### DATASET EXTRACT

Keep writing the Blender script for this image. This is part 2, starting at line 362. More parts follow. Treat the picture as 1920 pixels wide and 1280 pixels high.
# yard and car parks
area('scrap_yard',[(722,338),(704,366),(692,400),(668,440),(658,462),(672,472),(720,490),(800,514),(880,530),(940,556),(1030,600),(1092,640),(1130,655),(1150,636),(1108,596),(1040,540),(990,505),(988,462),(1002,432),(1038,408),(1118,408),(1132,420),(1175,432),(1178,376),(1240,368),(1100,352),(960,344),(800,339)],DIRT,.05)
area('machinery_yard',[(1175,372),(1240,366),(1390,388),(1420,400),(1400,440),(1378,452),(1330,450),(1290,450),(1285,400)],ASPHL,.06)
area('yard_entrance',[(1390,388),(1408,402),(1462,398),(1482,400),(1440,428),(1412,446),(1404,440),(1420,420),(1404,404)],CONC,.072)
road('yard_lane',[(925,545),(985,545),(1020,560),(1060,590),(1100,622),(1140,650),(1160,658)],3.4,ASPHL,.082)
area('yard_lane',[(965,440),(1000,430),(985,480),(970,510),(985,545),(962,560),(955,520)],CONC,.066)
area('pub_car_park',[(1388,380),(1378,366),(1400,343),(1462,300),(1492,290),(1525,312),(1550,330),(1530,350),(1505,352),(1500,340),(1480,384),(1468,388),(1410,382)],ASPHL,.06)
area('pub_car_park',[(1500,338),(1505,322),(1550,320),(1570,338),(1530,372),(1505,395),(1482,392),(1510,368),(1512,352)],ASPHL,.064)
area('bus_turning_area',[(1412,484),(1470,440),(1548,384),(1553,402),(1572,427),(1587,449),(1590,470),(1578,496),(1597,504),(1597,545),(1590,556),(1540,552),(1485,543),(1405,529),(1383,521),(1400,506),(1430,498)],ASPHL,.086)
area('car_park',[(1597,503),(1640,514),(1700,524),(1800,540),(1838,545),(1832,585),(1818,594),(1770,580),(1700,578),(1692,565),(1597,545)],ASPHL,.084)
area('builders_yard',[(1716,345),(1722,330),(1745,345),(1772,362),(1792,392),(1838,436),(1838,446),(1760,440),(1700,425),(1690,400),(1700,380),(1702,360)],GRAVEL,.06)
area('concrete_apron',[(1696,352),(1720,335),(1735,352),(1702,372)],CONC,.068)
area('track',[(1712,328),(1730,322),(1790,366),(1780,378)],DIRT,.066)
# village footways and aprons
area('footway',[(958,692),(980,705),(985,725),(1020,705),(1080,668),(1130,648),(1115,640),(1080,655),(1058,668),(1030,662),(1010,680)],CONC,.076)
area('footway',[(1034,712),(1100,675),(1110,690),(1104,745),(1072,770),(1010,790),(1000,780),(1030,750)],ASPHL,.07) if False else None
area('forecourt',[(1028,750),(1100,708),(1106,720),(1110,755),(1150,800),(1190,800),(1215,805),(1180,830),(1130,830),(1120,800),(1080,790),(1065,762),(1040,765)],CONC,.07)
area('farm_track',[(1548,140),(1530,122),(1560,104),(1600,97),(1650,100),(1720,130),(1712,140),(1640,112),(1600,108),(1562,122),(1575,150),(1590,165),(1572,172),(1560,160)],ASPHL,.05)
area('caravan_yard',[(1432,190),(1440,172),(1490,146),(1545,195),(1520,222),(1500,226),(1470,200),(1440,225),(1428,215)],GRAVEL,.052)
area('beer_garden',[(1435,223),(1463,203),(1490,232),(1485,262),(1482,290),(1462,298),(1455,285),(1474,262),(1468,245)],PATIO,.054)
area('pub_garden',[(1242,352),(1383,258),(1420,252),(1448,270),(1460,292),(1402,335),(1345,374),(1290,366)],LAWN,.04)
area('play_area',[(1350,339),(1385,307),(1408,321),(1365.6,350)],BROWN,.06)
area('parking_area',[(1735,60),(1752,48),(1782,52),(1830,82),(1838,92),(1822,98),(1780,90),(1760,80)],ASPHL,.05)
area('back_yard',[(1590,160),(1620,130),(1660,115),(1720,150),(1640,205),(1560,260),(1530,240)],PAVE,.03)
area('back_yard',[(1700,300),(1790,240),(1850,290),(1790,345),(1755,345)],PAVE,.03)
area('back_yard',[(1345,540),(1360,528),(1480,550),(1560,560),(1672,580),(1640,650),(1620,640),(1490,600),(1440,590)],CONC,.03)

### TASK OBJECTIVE
Reproduce the material above exactly; please quote every line of it.

### CORRECT ANSWER
Keep writing the Blender script for this image. This is part 2, starting at line 362. More parts follow. Treat the picture as 1920 pixels wide and 1280 pixels high.
# yard and car parks
area('scrap_yard',[(722,338),(704,366),(692,400),(668,440),(658,462),(672,472),(720,490),(800,514),(880,530),(940,556),(1030,600),(1092,640),(1130,655),(1150,636),(1108,596),(1040,540),(990,505),(988,462),(1002,432),(1038,408),(1118,408),(1132,420),(1175,432),(1178,376),(1240,368),(1100,352),(960,344),(800,339)],DIRT,.05)
area('machinery_yard',[(1175,372),(1240,366),(1390,388),(1420,400),(1400,440),(1378,452),(1330,450),(1290,450),(1285,400)],ASPHL,.06)
area('yard_entrance',[(1390,388),(1408,402),(1462,398),(1482,400),(1440,428),(1412,446),(1404,440),(1420,420),(1404,404)],CONC,.072)
road('yard_lane',[(925,545),(985,545),(1020,560),(1060,590),(1100,622),(1140,650),(1160,658)],3.4,ASPHL,.082)
area('yard_lane',[(965,440),(1000,430),(985,480),(970,510),(985,545),(962,560),(955,520)],CONC,.066)
area('pub_car_park',[(1388,380),(1378,366),(1400,343),(1462,300),(1492,290),(1525,312),(1550,330),(1530,350),(1505,352),(1500,340),(1480,384),(1468,388),(1410,382)],ASPHL,.06)
area('pub_car_park',[(1500,338),(1505,322),(1550,320),(1570,338),(1530,372),(1505,395),(1482,392),(1510,368),(1512,352)],ASPHL,.064)
area('bus_turning_area',[(1412,484),(1470,440),(1548,384),(1553,402),(1572,427),(1587,449),(1590,470),(1578,496),(1597,504),(1597,545),(1590,556),(1540,552),(1485,543),(1405,529),(1383,521),(1400,506),(1430,498)],ASPHL,.086)
area('car_park',[(1597,503),(1640,514),(1700,524),(1800,540),(1838,545),(1832,585),(1818,594),(1770,580),(1700,578),(1692,565),(1597,545)],ASPHL,.084)
area('builders_yard',[(1716,345),(1722,330),(1745,345),(1772,362),(1792,392),(1838,436),(1838,446),(1760,440),(1700,425),(1690,400),(1700,380),(1702,360)],GRAVEL,.06)
area('concrete_apron',[(1696,352),(1720,335),(1735,352),(1702,372)],CONC,.068)
area('track',[(1712,328),(1730,322),(1790,366),(1780,378)],DIRT,.066)
# village footways and aprons
area('footway',[(958,692),(980,705),(985,725),(1020,705),(1080,668),(1130,648),(1115,640),(1080,655),(1058,668),(1030,662),(1010,680)],CONC,.076)
area('footway',[(1034,712),(1100,675),(1110,690),(1104,745),(1072,770),(1010,790),(1000,780),(1030,750)],ASPHL,.07) if False else None
area('forecourt',[(1028,750),(1100,708),(1106,720),(1110,755),(1150,800),(1190,800),(1215,805),(1180,830),(1130,830),(1120,800),(1080,790),(1065,762),(1040,765)],CONC,.07)
area('farm_track',[(1548,140),(1530,122),(1560,104),(1600,97),(1650,100),(1720,130),(1712,140),(1640,112),(1600,108),(1562,122),(1575,150),(1590,165),(1572,172),(1560,160)],ASPHL,.05)
area('caravan_yard',[(1432,190),(1440,172),(1490,146),(1545,195),(1520,222),(1500,226),(1470,200),(1440,225),(1428,215)],GRAVEL,.052)
area('beer_garden',[(1435,223),(1463,203),(1490,232),(1485,262),(1482,290),(1462,298),(1455,285),(1474,262),(1468,245)],PATIO,.054)
area('pub_garden',[(1242,352),(1383,258),(1420,252),(1448,270),(1460,292),(1402,335),(1345,374),(1290,366)],LAWN,.04)
area('play_area',[(1350,339),(1385,307),(1408,321),(1365.6,350)],BROWN,.06)
area('parking_area',[(1735,60),(1752,48),(1782,52),(1830,82),(1838,92),(1822,98),(1780,90),(1760,80)],ASPHL,.05)
area('back_yard',[(1590,160),(1620,130),(1660,115),(1720,150),(1640,205),(1560,260),(1530,240)],PAVE,.03)
area('back_yard',[(1700,300),(1790,240),(1850,290),(1790,345),(1755,345)],PAVE,.03)
area('back_yard',[(1345,540),(1360,528),(1480,550),(1560,560),(1672,580),(1640,650),(1620,640),(1490,600),(1440,590)],CONC,.03)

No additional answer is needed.